Estes tópicos vêm de discussões ao nível da comunidade académica, da magistratura e do sistema político. Eu e a ministra da Justiça estamos à disposição dos grupos parlamentares para explicitar de que forma estes objetivos, que vêm de trás, serão concretizados. Quanto mais cedo estas regras estiverem em vigor, mais robusta será a capacidade do sistema para se preparar para um eventual aumento das insolvências. Há ainda duas notas importantes nesta proposta, na perspetiva das pessoas singulares. A primeira define que as dívidas de uma empresa insolvente que resultem da cessação de contratos de trabalho são dívidas de insolvência, portanto, estão à frente dos créditos da massa insolvente. Isto dá grande segurança aos trabalhadores em caso de insolvência.

E a outra?

Reduzimos o prazo da chamada exoneração do passivo restante de cinco anos para 30 meses. Hoje, quando uma pessoa singular se declara insolvente, está obrigada, durante o período posterior à declaração da insolvência, a que todos os seus rendimentos e património fiquem afetos ao pagamento das dívidas anteriores à insolvência. Aquilo que estabelecemos nesta proposta de lei é que este período se reduz para dois anos e meio, dando uma segunda oportunidade às pessoas singulares para, após uma declaração de insolvência, poderem seguir com a sua vida. Muitos empresários em nome individual e muitos sócios de empresas que tiveram de avalizar as dívidas da empresa ficam sobrecarregados com dívidas que os acompanham durante muito tempo, sem terem a oportunidade de seguir em frente.

O que é que essa medida significa para os credores?

Significa que, ao fim de dois anos e meio, deixam de poder receber o rendimento do devedor insolvente. Há uma redução daquilo que seria, de outra forma, uma sobrecarga. Mas isto também obriga a uma maior atenção que os credores têm de ter no momento de concederem crédito. Estas regras são importantes para termos uma economia dinâmica. Uma economia dinâmica é aquela que permite às pessoas arriscar, sabendo que, se as coisas correrem mal, poderão ser declaradas insolventes, mas têm uma segunda oportunidade. Uma economia que não dá segundas oportunidades aos agentes económicos, que continua a onerá-los por demasiado tempo, é uma economia que se torna hostil ao risco, torna-se hostil a que as pessoas tenham incentivos para ir à procura de novas oportunidades. Este mecanismo é uma proteção dos devedores que sejam pessoas singulares, mas também cria as condições para uma economia mais dinâmica.


Mas também deixa os credores mais desprotegidos.

São as regras do jogo.

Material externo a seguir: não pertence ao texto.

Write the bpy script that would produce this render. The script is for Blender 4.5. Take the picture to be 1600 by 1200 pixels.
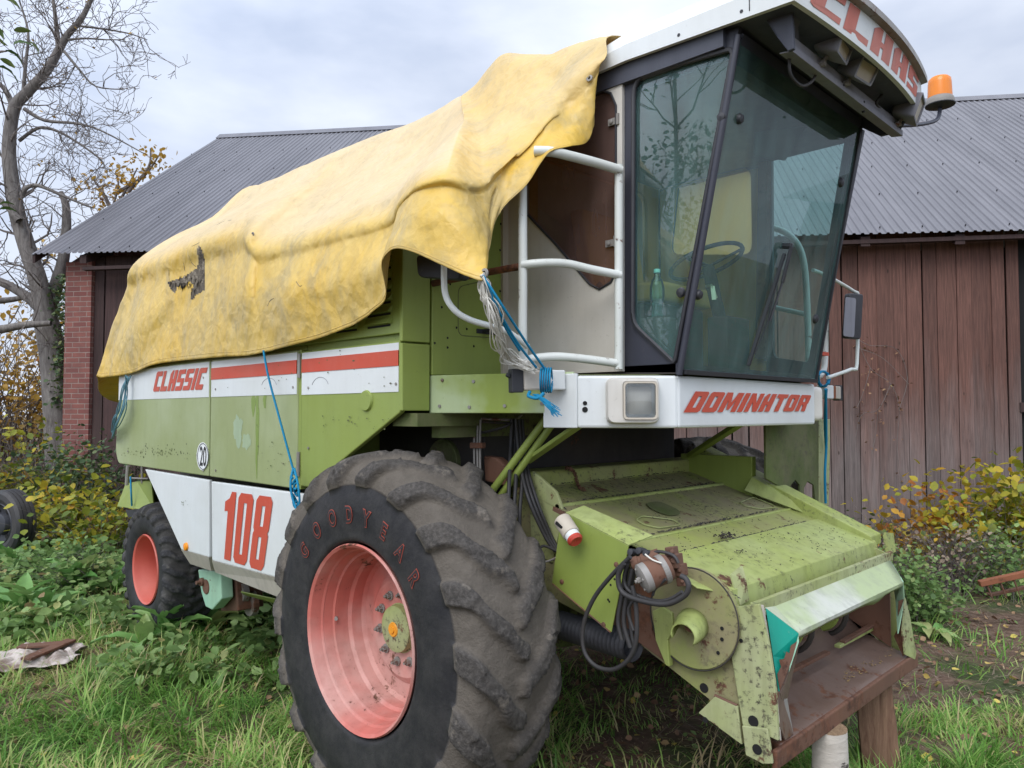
import bpy, bmesh, math, random
import numpy as np
from mathutils import Vector, Matrix, noise
from mathutils.bvhtree import BVHTree
random.seed(7); rng = np.random.default_rng(7)
for o in list(bpy.data.objects): bpy.data.objects.remove(o)
SC = bpy.context.scene; COL = SC.collection
R = math.radians
# ---------------------------------------------------------------- camera
# world frame: X = forward along the machine, Y = towards its far side, Z up, metres
CAM = Vector((0, 0, 1.9)); FPX = 1169.0; PITCH = math.atan(44 / 1169)
cam = bpy.data.cameras.new("camera"); camo = bpy.data.objects.new("camera", cam); COL.objects.link(camo)
cam.sensor_width = 36; cam.lens = 36 * FPX / 1600; cam.clip_end = 2000; cam.clip_start = .05
camo.location = CAM; camo.rotation_euler = (R(90) + PITCH, 0, R(45))
SC.camera = camo
c45 = math.sqrt(.5)
FW = Vector((-c45 * math.cos(PITCH), c45 * math.cos(PITCH), math.sin(PITCH)))
RT = Vector((c45, c45, 0)); UP = RT.cross(FW)
def ray(px, py): return FW + RT * ((px - 800) / FPX) + UP * ((600 - py) / FPX)
def P(px, py, X=None, Y=None, Z=None, D=None):
    """where the sight line through a point of the photograph meets a plane of the place"""
    d = ray(px, py)
    if X is not None: t = (X - CAM.x) / d.x
    elif Y is not None: t = (Y - CAM.y) / d.y
    elif Z is not None: t = (Z - CAM.z) / d.z
    else: t = D
    return CAM + d * t
def PN(px, py, p, n):
    d = ray(px, py); return CAM + d * ((Vector(p) - CAM).dot(n) / d.dot(n))
# ---------------------------------------------------------------- world, sun, exposure
SUN_EL, SUN_AZ = R(48), R(200)
w = bpy.data.worlds.new("World"); SC.world = w; w.use_nodes = True
nt = w.node_tree; nt.nodes.clear(); N = nt.nodes.new; L = nt.links.new
out = N("ShaderNodeOutputWorld"); bg = N("ShaderNodeBackground"); bg.inputs[1].default_value = .12
sky = N("ShaderNodeTexSky"); sky.sky_type = 'NISHITA'; sky.sun_disc = False
sky.sun_elevation = SUN_EL; sky.sun_rotation = R(0); sky.air_density = 1.2; sky.dust_density = 2
tc = N("ShaderNodeTexCoord"); mp = N("ShaderNodeMapping"); mp.inputs['Scale'].default_value = (1.2, 1.2, 3.0)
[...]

Os credores também têm responsabilidade no momento de conceder crédito. A insolvência é uma história de séculos. Criámos o regime das sociedades de responsabilidade limitada, para que se fizessem operações de maior dimensão que não comprometessem o património das pessoas singulares; criámos o regime da insolvência para permitir que os credores sejam pagos com aquilo que a massa insolvente é capaz de fazer; acabámos com a prisão por dívidas. Todos estes são fatores que fomos consolidando e que criam as condições para uma economia mais dinâmica e com mais apetite pelo risco.

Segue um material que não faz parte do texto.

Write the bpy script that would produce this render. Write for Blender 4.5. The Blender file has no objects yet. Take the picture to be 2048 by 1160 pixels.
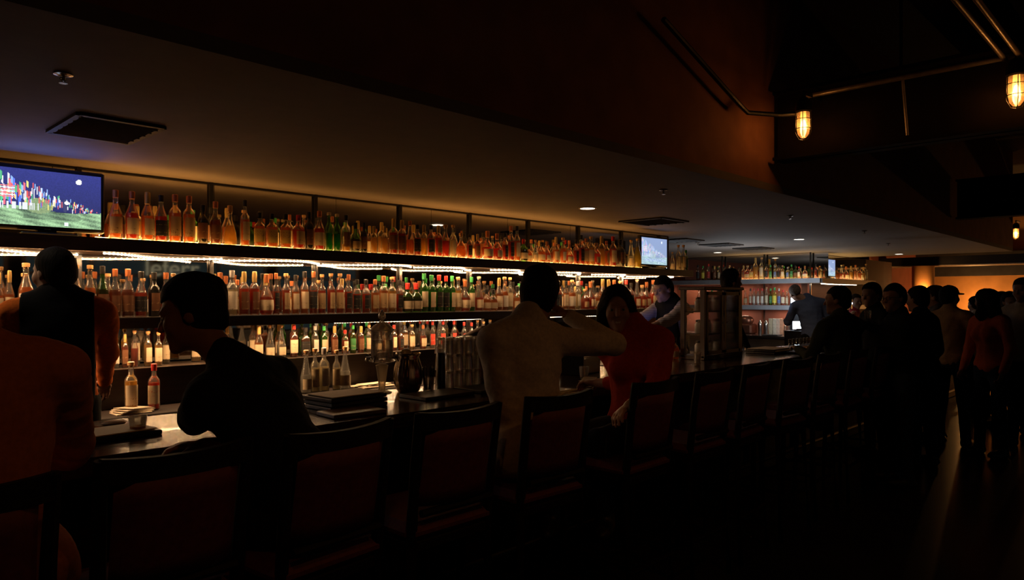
import bpy, math, random
import numpy as np
from mathutils import Vector, Matrix
random.seed(7)
rnd = random.Random(11)
SC = bpy.context.scene
COL = SC.collection
# ------------------------------------------------------------------ camera, world, exposure
F_PX = 1440.0; CX = 1024.0; HZ = 598.0; CAM_Z = 1.6
ANG = math.atan2(1386.0, F_PX); CA, SA = math.cos(ANG), math.sin(ANG)
cam = bpy.data.cameras.new('camera'); camo = bpy.data.objects.new('camera', cam); COL.objects.link(camo)
cam.sensor_width = 36.0; cam.lens = F_PX / 2048 * 36; cam.shift_y = 18 / 2048.0
cam.clip_start = 0.05; cam.clip_end = 100
camo.location = (0, 0, CAM_Z); camo.rotation_euler = (math.pi / 2, 0, ANG - math.pi / 2)
SC.camera = camo
w = bpy.data.worlds.new('night'); SC.world = w; w.use_nodes = True
w.node_tree.nodes['Background'].inputs[0].default_value = (0.5, 0.35, 0.3, 1)
w.node_tree.nodes['Background'].inputs[1].default_value = 0.0004
SC.view_settings.view_transform = 'Standard'; SC.view_settings.look = 'None'
SC.view_settings.exposure = 0.0; SC.view_settings.gamma = 1.0; SC.view_settings.use_curve_mapping = False
cy = SC.cycles
cy.use_denoising = True; cy.max_bounces = 14; cy.diffuse_bounces = 3; cy.glossy_bounces = 5
cy.transmission_bounces = 6; cy.transparent_max_bounces = 28; cy.sample_clamp_indirect = 2.0; cy.sample_clamp_direct = 0
cy.caustics_reflective = False; cy.caustics_refractive = False; cy.use_light_tree = True; cy.blur_glossy = 0.5

def px2(px, Y):                      # picture column + depth of the row -> world x and distance along the view
    u = (px - CX) / F_PX
    X = Y * (CA + u * SA) / (SA - u * CA)
    return X, X * CA + Y * SA
def at(px, py, Y):
    X, f = px2(px, Y)
    return Vector((X, Y, CAM_Z - (py - HZ) / F_PX * f))
def atx(px, py, X):
    u = (px - CX) / F_PX
    Y = X * (SA - u * CA) / (CA + u * SA)
    f = X * CA + Y * SA
    return Vector((X, Y, CAM_Z - (py - HZ) / F_PX * f))

# ------------------------------------------------------------------ large lights (fixtures themselves are built further down)
def area(name, loc, sx, sy, watt, col, rot=(0, 0, 0)):
    l = bpy.data.lights.new(name, 'AREA'); l.shape = 'RECTANGLE'; l.size = sx; l.size_y = sy; l.energy = watt; l.color = col
    o = bpy.data.objects.new(name, l); COL.objects.link(o); o.location = loc; o.rotation_euler = rot; return o
def point(name, loc, watt, col, r=0.03):
    l = bpy.data.lights.new(name, 'POINT'); l.energy = watt; l.color = col; l.shadow_soft_size = r
    o = bpy.data.objects.new(name, l); COL.objects.link(o); o.location = loc; return o
def spot(name, loc, watt, col, ang=100, r=0.05, rot=(0, 0, 0)):
    l = bpy.data.lights.new(name, 'SPOT'); l.energy = watt; l.color = col; l.spot_size = math.radians(ang); l.spot_blend = .6; l.shadow_soft_size = r
    o = bpy.data.objects.new(name, l); COL.objects.link(o); o.location = loc; o.rotation_euler = rot; return o
WARM = (1.0, 0.56, 0.26); ORNG = (1.0, 0.42, 0.13)

# ------------------------------------------------------------------ materials
MATS = {}
def nodes(m):
    m.use_nodes = True; nt = m.node_tree
    for n in list(nt.nodes): nt.nodes.remove(n)
    out = nt.nodes.new('ShaderNodeOutputMaterial'); return nt, out
def rgb(c): return (c[0], c[1], c[2], 1)
def pm(name, col, rough=.5, metal=0.0, var=.15, scale=20, bump=0.0, spec=.5, coat=0.0, aniso=None):
    if name in MATS: return MATS[name]
    m = bpy.data.materials.new(name); nt, out = nodes(m)
    p = nt.nodes.new('ShaderNodeBsdfPrincipled'); nt.links.new(p.outputs[0], out.inputs[0])
    p.inputs['Roughness'].default_value = rough; p.inputs['Metallic'].default_value = metal
    p.inputs['Specular IOR Level'].default_value = spec; p.inputs['Coat Weight'].default_value = coat
    tc = nt.nodes.new('ShaderNodeTexCoord'); mp = nt.nodes.new('ShaderNodeMapping')
    nt.links.new(tc.outputs['Object'], mp.inputs[0])
    if aniso: mp.inputs['Scale'].default_value = aniso
    nz = nt.nodes.new('ShaderNodeTexNoise'); nz.inputs['Scale'].default_value = scale; nz.inputs['Detail'].default_value = 3
    nt.links.new(mp.outputs[0], nz.inputs['Vector'])
    r = nt.nodes.new('ShaderNodeValToRGB')
    r.color_ramp.elements[0].position = .3; r.color_ramp.elements[1].position = .7
    r.color_ramp.elements[0].color = rgb([c * (1 - var) for c in col]); r.color_ramp.elements[1].color = rgb([min(1, c * (1 + var)) for c in col])
    nt.links.new(nz.outputs[0], r.inputs[0]); nt.links.new(r.outputs[0], p.inputs['Base Color'])
    if bump:
        b = nt.nodes.new('ShaderNodeBump'); b.inputs['Strength'].default_value = bump; b.inputs['Distance'].default_value = .01
        nt.links.new(nz.outputs[0], b.inputs['Height']); nt.links.new(b.outputs[0], p.inputs['Normal'])
    MATS[name] = m; return m
def em(name, col, s):
    if name in MATS: return MATS[name]
    m = bpy.data.materials.new(name); nt, out = nodes(m)
    e = nt.nodes.new('ShaderNodeEmission'); e.inputs[0].default_value = rgb(col); e.inputs[1].default_value = s
    nt.links.new(e.outputs[0], out.inputs[0]); MATS[name] = m; return m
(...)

Quando contam ter a legislação em vigor?

Espero que, no primeiro trimestre do próximo ano, tenhamos esta legislação em vigor. Se não conseguirmos fazê-lo, o país fica menos preparado para a próxima etapa da nossa vida e é uma reforma estrutural que fica por fazer.

“Uma economia que não dá segundas oportunidades torna-se hostil ao risco.”

“Este mecanismo cria as condições para uma economia mais dinâmica.”

“Credores terão de ter maior atenção no momento de conceder crédito.”

“Muitos empresários em nome individual ficam sobrecarregados com dívidas durante muito tempo.”

“Espero que esta legislação esteja em vigor no primeiro trimestre de 2022.”

“Se não conseguirmos fazê-lo, o país fica menos preparado para a próxima etapa da nossa vida.”